At the beginning of lock down I searched the internet to see what the church was doing with regards to farming and food production and found nothing. There are organisations that support farmers but I was looking for agrarian communities, church run city farms and community orchards and gorilla gardening but there appeared to be nothing. I think this is a shame for the following reasons.

In my mind there is nothing closer to God than being outside, in nature and in contact with animals, tending the soils and nurturing growth. Our Old Testament and the life and teachings of Jesus are rooted in the life of the people in relationship with the earth. With the writing of Paul in the letters of the New Testament we get the rise of the first urban Christians, but before that it is all wheat and soil and lambs, grapes and bread. For many people their sense of the Divine, or the awakening of their spiritual lives, is found in relation to the natural world or in the love of their animals and garden.

The land around our rural churches and the glebe land that the church owns are ideal places for nurturing an encounter with this revelation of Divinity. Our graveyards, tended for wildlife could also have a chicken arch or sheep to graze them and local families could be part of the care of these animals; engaging with their lifecycles and appreciating the true cost of the meat and eggs they eat. Gorilla Gardening is the use of common land for the growing of vegetables for the community to freely pick and there is often room for a pear or a plum tree for children to pick on the way home from school. It is all about GIFT, about abundance, and the humility and wonder of nature’s bounty which is the source of awe and of encounter with the spirit that fills our souls.

It is also about Justice, about the recognition that everything we eat has a cost; a cost for the producer, the animal and for the planet. Justice for the farmers who struggle to produce the food from all around the world and justice for the soils and the fragile biodiversity that is being stripped away by our demand for cheaper and cheaper food.

So for me the church has a lot to do with Sheep!

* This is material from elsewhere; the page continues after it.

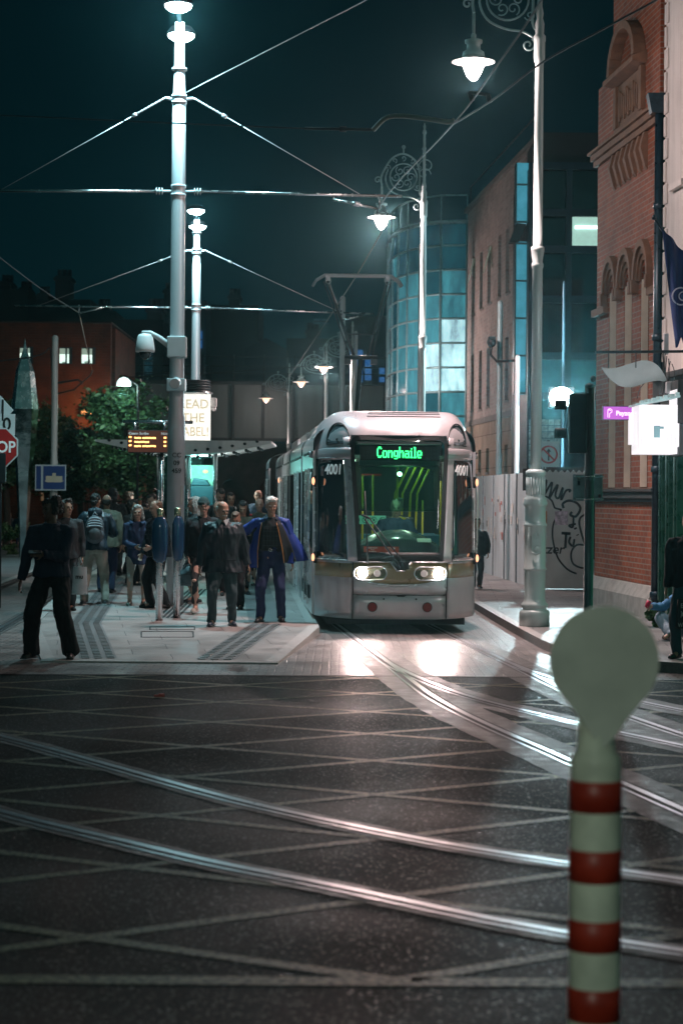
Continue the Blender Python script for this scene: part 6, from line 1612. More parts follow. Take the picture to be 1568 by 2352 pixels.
def remesh(mb, vox, name, m, parent, wr=0.0, wf=9.0, seed=0):
    me = bpy.data.meshes.new('tmp'); me.from_pydata([tuple(v) for v in mb.v], [], mb.f); me.update()
    import bmesh
    bm = bmesh.new(); bm.from_mesh(me); bmesh.ops.recalc_face_normals(bm, faces=bm.faces); bm.to_mesh(me); bm.free()
    o = bpy.data.objects.new('tmp', me); COL.objects.link(o)
    r = o.modifiers.new('r', 'REMESH'); r.mode = 'VOXEL'; r.voxel_size = vox; r.use_smooth_shade = True
    s = o.modifiers.new('s', 'SMOOTH'); s.iterations = 3; s.factor = .5
    dg = bpy.context.evaluated_depsgraph_get(); out = bpy.data.meshes.new_from_object(o.evaluated_get(dg))
    bpy.data.objects.remove(o); bpy.data.meshes.remove(me)
    if wr:
        nn = [v.normal.copy() for v in out.vertices]
        for v, n_ in zip(out.vertices, nn):
            p = v.co; q = Vector((p.x * wf * 1.3, p.y * wf * 1.3, p.z * wf * .55 + p.x * 3)) + Vector((seed, 0, 0))
            d = noise.noise(q) + .5 * noise.noise(q * 2.3)
            v.co = p + n_ * wr * (d - .2)
    out.materials.clear(); out.materials.append(m)
    out.polygons.foreach_set('use_smooth', [True] * len(out.polygons)); out.name = name
    o = bpy.data.objects.new(name, out); COL.objects.link(o); o.parent = parent
    return o
def ik(a, b, l1, l2, pole):
    a, b = Vector(a), Vector(b); d = b - a; L = min(d.length, (l1 + l2) * .999); dn = d.normalized()
    x = (l1 * l1 - l2 * l2 + L * L) / (2 * L); h = math.sqrt(max(0, l1 * l1 - x * x))
    p = Vector(pole); p = (p - dn * p.dot(dn)).normalized()
    return a + dn * x + p * h, a + dn * L
def lerp_pts(P, rs, k=3):
    out = []; ro = []
    for i in range(len(P) - 1):
        for j in range(k): t = j / k; out.append(P[i].lerp(P[i + 1], t)); ro.append(rs[i] * (1 - t) + rs[i + 1] * t)
    out.append(P[-1]); ro.append(rs[-1]); return out, ro
def hand(mb, w, d, side, curl, k, fr=.0085):
    """palm, four bent fingers of different length and a thumb leaving the side of the palm"""
    d = Vector(d).normalized(); pal = Vector((-side, 0, 0)); pal = (pal - d * pal.dot(d))
    pal = pal.normalized() if pal.length > .1 else d.orthogonal().normalized()       # palm faces the body
    sp = d.cross(pal).normalized()
    if sp.y > 0: sp = -sp                                                              # thumb side forward
    M = Matrix((sp, pal, d)).transposed()
    mb.ell(Vector(w) + d * .05 * k, (.041 * k, .017 * k, .055 * k), 12, 8, M=M)
    for i, (o, L) in enumerate(((.030, .072), (.011, .080), (-.009, .075), (-.028, .058))):
        b = Vector(w) + d * .085 * k + sp * o * k; c = curl * (1 + .12 * i); L *= k
        j1 = b + (d * math.cos(c * .5) + pal * math.sin(c * .5)) * L * .45
        j2 = j1 + (d * math.cos(c * 1.3) + pal * math.sin(c * 1.3)) * L * .33
        j3 = j2 + (d * math.cos(c * 2.0) + pal * math.sin(c * 2.0)) * L * .25
        mb.tube([b - d * .02, b, j1, j2, j3], [fr, fr, fr * .97, fr * .9, fr * .75], 7)
    t0 = Vector(w) + d * .03 * k + sp * .03 * k; t1 = t0 + (sp * .7 + d * .6 + pal * .2) * .035 * k; t2 = t1 + (sp * .25 + d * .9 + pal * .4) * .032 * k
    mb.tube([t0, t1, t2], [fr * 1.25, fr * 1.15, fr * .85], 7)
    return Vector(w) + d * .09 * k + pal * .02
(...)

I would like to have the opportunity to share lambing time with the local school children and with the whole community. To show them the process of their clothing from shearing through spinning to jumper. I would like them to know that the hoggets will be slaughtered for them to eat meat and to learn where leather comes from. I would like them to feel warm animal breath on their faces on a freezing cold morning and see the steam rising as they muck out the shed, with the sweet smell of manure and satisfying munching of straw as a soundtrack. For some children and adults this will be something that changes their lives, that increases their wellbeing and gives them hope…. I hope it will be that for many; it certainly is for me.

At present when we take ecochurch in to the schools we encounter too many children who won’t touch the soil. I would like to help to change that, with our herb garden, our outdoor fires, orchard and animals because for some it will be an encounter with their spiritual selves that will last a lifetime.

This lively book explains some of the history and also refers to the loss of species in graveyards which I fear may have happened in St Marys. I hope that grazing will help to restore some of the species that we have lost if carefully managed.